ACT has now agreed to support the bill through all stages which gives the Government the numbers to pass it.

"I think it's clear that both ACT and National have made up their minds that they think parts of ACC should be privatised, notwithstanding the fact that its cheaper than Australian equivalents and notwithstanding it's the best compensation system in the world," Labour's ACC spokesman David Parker said.

"In the end New Zealanders will end up paying more themselves to fund the profit margins of private insurers and getting less cover."

The account was opened to competition between 1998 and 2000 until a Labour government re-nationalised it.

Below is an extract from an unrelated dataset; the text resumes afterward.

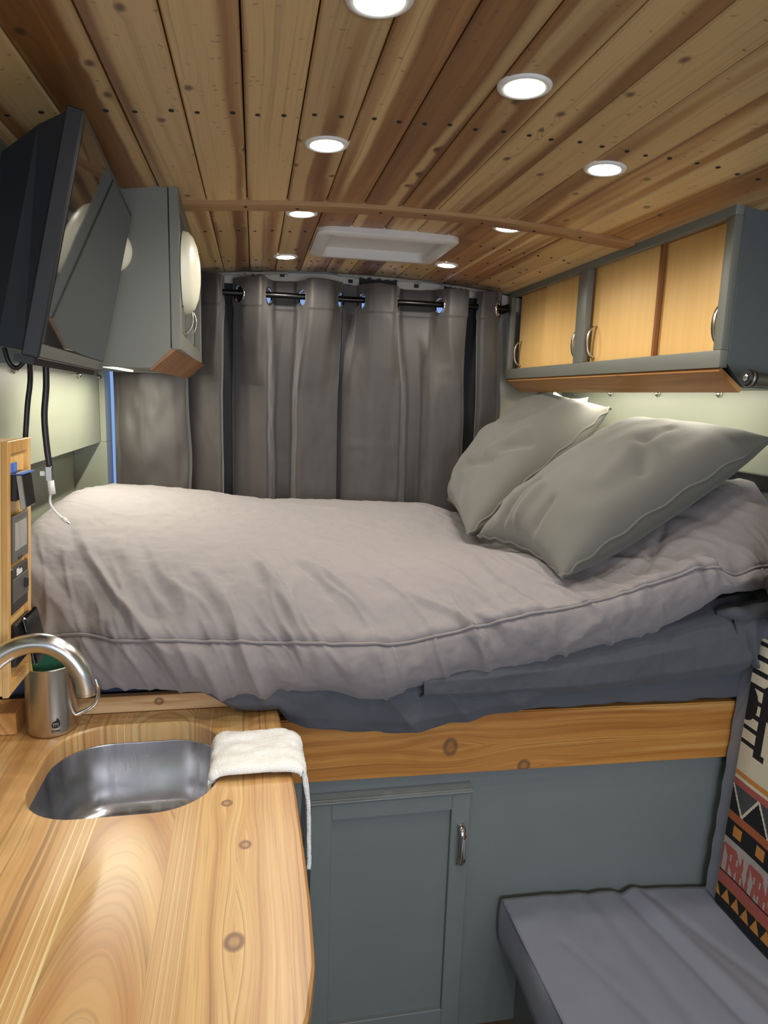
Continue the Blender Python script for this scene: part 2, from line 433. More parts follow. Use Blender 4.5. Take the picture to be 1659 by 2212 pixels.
# ragged insulation edge where the planks stop
for (x0, x1) in ((-.13, .12), (.30, .62), (.70, .90)):
    k = 26; b = B(); A = []
    for i in range(k+1):
        x = x0+(x1-x0)*i/k; z = zc(x)-.004; e = .006+.010*abs(math.sin(i*1.9)+.5*math.sin(i*4.1))/1.5
        A.append([b.verts.new((x, 2.588, z)), b.verts.new((x, 2.582, z-e*.7)), b.verts.new((x, 2.594, z-e))])
    for p, q in zip(A, A[1:]):
        for j in range(3): b.faces.new((p[j], p[(j+1) % 3], q[(j+1) % 3], q[j]))
    obj('insulation_edge', b, M['beam'], beam)

# ceiling: cedar planks in two lengths with an arched strip over the joint
ceil = bpy.data.objects.new('ceiling', None); COL.objects.link(ceil); ceil['kind'] = 'structure'; ceil.location = (.36, .5, 2.06)
obj('ceiling_deck', bx(XL-.12, XR+.05, YF, YB+.05, 2.066, 2.09), M['dark'], ceil)
lamps = [(.139, .832), (.383, 1.004), (.127, 1.293), (.652, 1.263), (.115, 1.77), (.642, 1.741), (.1, 2.32), (.63, 2.27), (.14, .35), (.70, -.45)]
VX0, VX1, VY0, VY1 = .168, .567, 1.89, 2.24
def plank_bm(x0, x1, y0, y1):
    c = (x0+x1)/2; g = .0012; h = .009; bv = .0028
    def z(x): return zc(c)+(x-c)*(-.2*(c-.36))
    P = [(x0+g, z(x0)+h+.003), (x0+g, z(x0)+bv), (x0+g+bv, z(x0)), (x1-g-bv, z(x1)), (x1-g, z(x1)+bv), (x1-g, z(x1)+h+.003)]
    return prism(B(), P, 'Y', y0, y1)
PW = .0905; edges = [-.016+PW*k for k in range(-5, 14)]
for x0 in edges:
    x1 = x0+PW
    for (ya, yb) in ((YF, 1.675), (1.725, 2.592)):
        segs = [(x0, x1, ya, yb)]
        if ya > 1.6 and x1 > VX0 and x0 < VX1:
            segs = [(x0, x1, ya, VY0+.02), (x0, x1, VY1-.02, yb)]
            if x0 < VX0: segs.append((x0, VX0+.02, VY0+.02, VY1-.02))
            if x1 > VX1: segs.append((VX1-.02, x1, VY0+.02, VY1-.02))
        for s in segs:
            o = obj('plank', plank_bm(*s), M['ceil'], ceil, origin=((s[0]+s[1])/2, (s[2]+s[3])/2, zc((s[0]+s[1])/2)))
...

"We've been through this before and it ended in a muddle -- people didn't know who was covering them ... the private insurers were a lot tougher when it came to people getting treatment and long term costs were projected to go up."

However, ACT Leader Rodney Hide said greater competition would provide more choice, quality of service and reduce costs.

"People should have a choice of insurance provider for work-related accidents in the same way that they have a choice for their home and car insurance," Mr Hide said.

ACC Minister Nick Smith said the bill, tabled in Parliament today, would be introduced next week.

The ACC Stocktake Group, expected to deliver an interim report in February, would be asked to look at the competition issue.

"The ACC Stocktake Group will also explore other areas in which the private and non-government sectors (including iwi) can be involved in accident management and compensation," Dr Smith said.

Two additional members would be appointed to consider the work account competition issue.

"Subsequent to the Government receiving the (final) report in June 2010, and the anticipated decision to open up the work account to competition as soon as reasonably practicable, the Government will introduce legislation into Parliament during 2010 to ensure the soonest implementation possible."